* _EXERCISE_
Give back, exactly as written, the lines from the beginning of the listing through the one that contains "print('grit', n_)".

* _INFORMATION SUPPLIED_
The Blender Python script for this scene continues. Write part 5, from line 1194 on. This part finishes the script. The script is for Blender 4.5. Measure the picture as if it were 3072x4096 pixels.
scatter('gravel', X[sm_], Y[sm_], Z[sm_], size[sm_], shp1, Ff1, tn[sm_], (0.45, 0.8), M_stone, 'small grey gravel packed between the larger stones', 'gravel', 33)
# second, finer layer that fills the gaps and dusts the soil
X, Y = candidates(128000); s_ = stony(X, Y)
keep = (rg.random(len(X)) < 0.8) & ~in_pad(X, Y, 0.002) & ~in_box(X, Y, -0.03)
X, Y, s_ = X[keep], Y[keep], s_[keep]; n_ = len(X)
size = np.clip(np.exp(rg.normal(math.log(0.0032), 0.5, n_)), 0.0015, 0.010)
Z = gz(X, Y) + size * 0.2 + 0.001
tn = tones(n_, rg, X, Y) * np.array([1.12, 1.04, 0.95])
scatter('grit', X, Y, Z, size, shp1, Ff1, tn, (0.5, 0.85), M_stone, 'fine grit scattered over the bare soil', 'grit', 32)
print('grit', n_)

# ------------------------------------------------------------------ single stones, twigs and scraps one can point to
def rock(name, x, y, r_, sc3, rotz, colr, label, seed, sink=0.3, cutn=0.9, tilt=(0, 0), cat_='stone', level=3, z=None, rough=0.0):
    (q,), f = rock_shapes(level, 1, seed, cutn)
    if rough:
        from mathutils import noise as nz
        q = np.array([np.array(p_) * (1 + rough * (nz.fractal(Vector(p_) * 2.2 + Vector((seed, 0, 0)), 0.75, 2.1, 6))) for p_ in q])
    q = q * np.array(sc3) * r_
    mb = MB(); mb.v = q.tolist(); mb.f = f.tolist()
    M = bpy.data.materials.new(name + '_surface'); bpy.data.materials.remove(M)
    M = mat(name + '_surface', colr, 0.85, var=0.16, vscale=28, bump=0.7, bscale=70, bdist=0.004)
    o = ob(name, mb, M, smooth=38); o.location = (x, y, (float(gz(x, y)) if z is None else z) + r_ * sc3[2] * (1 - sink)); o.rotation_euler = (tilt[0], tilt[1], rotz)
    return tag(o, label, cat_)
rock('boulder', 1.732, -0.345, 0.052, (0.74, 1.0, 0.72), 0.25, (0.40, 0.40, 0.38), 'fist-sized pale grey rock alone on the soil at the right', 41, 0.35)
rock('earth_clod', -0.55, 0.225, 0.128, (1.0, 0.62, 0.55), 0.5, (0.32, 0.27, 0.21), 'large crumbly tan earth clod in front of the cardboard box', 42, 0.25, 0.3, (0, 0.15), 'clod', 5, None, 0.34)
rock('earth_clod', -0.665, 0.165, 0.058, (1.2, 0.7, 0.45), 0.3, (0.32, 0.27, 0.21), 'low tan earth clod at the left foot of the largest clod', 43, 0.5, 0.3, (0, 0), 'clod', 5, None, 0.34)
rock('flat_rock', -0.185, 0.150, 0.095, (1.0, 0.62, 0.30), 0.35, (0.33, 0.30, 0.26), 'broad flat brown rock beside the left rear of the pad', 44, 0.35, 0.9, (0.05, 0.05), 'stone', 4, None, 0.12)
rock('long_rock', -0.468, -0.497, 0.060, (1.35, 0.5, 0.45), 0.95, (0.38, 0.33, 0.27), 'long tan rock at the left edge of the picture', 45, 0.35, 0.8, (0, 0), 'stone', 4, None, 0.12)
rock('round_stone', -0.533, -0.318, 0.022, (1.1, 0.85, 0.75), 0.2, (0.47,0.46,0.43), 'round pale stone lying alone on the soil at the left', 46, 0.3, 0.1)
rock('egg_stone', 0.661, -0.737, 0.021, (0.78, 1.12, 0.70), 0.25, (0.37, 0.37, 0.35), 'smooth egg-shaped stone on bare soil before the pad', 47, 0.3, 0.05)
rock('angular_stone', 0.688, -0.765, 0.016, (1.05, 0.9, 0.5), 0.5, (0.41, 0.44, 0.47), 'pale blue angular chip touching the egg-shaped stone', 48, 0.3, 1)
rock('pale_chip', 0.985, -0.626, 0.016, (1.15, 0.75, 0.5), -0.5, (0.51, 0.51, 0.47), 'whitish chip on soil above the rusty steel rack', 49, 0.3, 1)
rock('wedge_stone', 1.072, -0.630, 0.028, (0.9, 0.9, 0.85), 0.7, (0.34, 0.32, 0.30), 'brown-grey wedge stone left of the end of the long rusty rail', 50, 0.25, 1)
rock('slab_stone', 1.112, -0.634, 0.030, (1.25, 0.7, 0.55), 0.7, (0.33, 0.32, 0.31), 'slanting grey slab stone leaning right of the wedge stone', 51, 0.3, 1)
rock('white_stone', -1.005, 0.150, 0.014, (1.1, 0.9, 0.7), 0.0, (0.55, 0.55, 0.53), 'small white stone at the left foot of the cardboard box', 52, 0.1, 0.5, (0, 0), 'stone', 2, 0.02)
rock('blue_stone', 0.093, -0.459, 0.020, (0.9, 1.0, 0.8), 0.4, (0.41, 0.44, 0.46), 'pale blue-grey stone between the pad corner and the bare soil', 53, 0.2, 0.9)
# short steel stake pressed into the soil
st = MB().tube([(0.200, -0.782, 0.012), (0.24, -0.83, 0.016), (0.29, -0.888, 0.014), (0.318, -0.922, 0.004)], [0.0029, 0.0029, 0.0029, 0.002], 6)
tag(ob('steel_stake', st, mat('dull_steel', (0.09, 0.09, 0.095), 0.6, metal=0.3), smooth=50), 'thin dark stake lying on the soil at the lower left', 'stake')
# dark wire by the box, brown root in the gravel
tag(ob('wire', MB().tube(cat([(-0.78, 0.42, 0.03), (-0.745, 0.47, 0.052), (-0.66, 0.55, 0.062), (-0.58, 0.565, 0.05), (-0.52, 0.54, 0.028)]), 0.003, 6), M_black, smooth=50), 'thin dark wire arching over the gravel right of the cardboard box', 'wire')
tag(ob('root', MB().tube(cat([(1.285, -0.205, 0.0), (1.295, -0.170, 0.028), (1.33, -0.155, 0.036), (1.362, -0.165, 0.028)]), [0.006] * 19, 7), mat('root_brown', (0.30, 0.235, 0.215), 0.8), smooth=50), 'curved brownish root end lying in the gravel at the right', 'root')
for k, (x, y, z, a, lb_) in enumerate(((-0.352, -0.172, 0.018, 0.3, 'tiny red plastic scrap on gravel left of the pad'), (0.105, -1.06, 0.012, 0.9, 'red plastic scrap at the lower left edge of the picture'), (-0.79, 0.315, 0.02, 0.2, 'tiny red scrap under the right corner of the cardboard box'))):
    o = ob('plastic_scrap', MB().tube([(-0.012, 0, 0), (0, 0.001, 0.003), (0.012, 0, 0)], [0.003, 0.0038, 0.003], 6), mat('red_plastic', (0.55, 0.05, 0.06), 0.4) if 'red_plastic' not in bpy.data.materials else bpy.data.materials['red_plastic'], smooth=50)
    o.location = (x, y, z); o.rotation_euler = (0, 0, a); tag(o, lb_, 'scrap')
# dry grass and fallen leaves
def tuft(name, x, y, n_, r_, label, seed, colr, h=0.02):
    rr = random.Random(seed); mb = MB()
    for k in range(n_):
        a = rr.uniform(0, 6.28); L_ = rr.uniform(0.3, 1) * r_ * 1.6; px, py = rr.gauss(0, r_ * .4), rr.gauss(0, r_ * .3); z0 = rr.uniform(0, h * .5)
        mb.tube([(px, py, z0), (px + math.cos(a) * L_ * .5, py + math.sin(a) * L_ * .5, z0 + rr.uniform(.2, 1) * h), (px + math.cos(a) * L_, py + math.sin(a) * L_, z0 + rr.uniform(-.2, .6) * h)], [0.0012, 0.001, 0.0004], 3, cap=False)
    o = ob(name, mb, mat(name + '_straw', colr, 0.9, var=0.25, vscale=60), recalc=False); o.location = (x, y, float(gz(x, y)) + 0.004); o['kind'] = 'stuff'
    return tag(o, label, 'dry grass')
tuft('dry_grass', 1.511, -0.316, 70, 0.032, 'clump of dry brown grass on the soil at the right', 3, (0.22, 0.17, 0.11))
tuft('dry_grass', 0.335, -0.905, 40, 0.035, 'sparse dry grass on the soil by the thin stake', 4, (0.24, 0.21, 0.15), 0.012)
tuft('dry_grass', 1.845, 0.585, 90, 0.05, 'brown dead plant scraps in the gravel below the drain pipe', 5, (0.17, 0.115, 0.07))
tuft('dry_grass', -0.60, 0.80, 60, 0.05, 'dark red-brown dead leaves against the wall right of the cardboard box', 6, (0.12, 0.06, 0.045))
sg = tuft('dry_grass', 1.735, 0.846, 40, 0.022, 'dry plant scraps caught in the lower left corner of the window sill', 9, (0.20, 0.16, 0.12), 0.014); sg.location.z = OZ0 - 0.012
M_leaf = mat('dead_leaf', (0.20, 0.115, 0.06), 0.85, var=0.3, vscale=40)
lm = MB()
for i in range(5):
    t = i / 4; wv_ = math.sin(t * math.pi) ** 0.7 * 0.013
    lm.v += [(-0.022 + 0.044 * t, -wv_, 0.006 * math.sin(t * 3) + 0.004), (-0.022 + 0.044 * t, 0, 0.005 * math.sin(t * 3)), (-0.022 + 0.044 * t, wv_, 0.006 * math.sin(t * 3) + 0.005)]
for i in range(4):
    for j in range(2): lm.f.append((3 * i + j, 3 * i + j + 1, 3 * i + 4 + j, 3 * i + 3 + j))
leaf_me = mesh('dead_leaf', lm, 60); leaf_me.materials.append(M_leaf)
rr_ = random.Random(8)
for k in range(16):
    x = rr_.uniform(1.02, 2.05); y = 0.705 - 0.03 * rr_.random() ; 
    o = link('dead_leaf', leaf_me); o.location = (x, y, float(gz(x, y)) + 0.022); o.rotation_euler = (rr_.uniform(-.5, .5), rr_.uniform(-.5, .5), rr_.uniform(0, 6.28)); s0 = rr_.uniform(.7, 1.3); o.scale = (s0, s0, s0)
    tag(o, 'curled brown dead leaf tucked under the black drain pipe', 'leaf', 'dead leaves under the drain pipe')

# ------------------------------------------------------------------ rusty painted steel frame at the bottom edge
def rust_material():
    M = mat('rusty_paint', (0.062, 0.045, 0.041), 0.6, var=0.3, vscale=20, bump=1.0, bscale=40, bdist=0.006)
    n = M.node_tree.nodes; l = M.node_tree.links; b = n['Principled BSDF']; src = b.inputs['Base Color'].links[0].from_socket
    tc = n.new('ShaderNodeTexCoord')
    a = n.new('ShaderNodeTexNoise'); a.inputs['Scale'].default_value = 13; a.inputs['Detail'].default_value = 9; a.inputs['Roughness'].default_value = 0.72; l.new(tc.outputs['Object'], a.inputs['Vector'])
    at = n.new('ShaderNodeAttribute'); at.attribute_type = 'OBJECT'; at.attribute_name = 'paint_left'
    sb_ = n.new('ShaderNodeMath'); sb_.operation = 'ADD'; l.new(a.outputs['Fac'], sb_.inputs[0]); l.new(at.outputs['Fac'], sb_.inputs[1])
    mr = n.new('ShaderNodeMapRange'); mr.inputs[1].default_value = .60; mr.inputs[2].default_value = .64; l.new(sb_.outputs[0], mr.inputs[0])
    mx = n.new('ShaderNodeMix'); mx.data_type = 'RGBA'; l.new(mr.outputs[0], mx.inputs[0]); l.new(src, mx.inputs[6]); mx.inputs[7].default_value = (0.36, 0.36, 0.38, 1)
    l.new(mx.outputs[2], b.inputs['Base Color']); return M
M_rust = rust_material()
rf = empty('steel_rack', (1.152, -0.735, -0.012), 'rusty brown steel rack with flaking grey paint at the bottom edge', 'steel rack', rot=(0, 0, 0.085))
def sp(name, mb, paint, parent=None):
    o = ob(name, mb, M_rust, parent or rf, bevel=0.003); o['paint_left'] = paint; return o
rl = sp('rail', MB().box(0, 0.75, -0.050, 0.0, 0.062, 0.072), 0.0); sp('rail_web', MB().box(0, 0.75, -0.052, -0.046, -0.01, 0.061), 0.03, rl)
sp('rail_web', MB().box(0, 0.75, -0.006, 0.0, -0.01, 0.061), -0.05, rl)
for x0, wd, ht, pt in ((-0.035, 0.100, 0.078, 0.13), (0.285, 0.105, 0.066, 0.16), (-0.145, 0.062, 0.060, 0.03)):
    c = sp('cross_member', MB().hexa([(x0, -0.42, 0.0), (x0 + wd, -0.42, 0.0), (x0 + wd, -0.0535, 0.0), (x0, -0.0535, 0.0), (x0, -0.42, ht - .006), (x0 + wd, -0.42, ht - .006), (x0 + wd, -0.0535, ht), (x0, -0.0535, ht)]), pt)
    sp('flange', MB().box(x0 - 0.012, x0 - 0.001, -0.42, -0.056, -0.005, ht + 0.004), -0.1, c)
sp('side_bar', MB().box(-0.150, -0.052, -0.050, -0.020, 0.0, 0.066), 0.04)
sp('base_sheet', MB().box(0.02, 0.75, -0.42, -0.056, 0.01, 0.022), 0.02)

* _WRITTEN REPLY_
The Blender Python script for this scene continues. Write part 5, from line 1194 on. This part finishes the script. The script is for Blender 4.5. Measure the picture as if it were 3072x4096 pixels.
scatter('gravel', X[sm_], Y[sm_], Z[sm_], size[sm_], shp1, Ff1, tn[sm_], (0.45, 0.8), M_stone, 'small grey gravel packed between the larger stones', 'gravel', 33)
# second, finer layer that fills the gaps and dusts the soil
X, Y = candidates(128000); s_ = stony(X, Y)
keep = (rg.random(len(X)) < 0.8) & ~in_pad(X, Y, 0.002) & ~in_box(X, Y, -0.03)
X, Y, s_ = X[keep], Y[keep], s_[keep]; n_ = len(X)
size = np.clip(np.exp(rg.normal(math.log(0.0032), 0.5, n_)), 0.0015, 0.010)
Z = gz(X, Y) + size * 0.2 + 0.001
tn = tones(n_, rg, X, Y) * np.array([1.12, 1.04, 0.95])
scatter('grit', X, Y, Z, size, shp1, Ff1, tn, (0.5, 0.85), M_stone, 'fine grit scattered over the bare soil', 'grit', 32)
print('grit', n_)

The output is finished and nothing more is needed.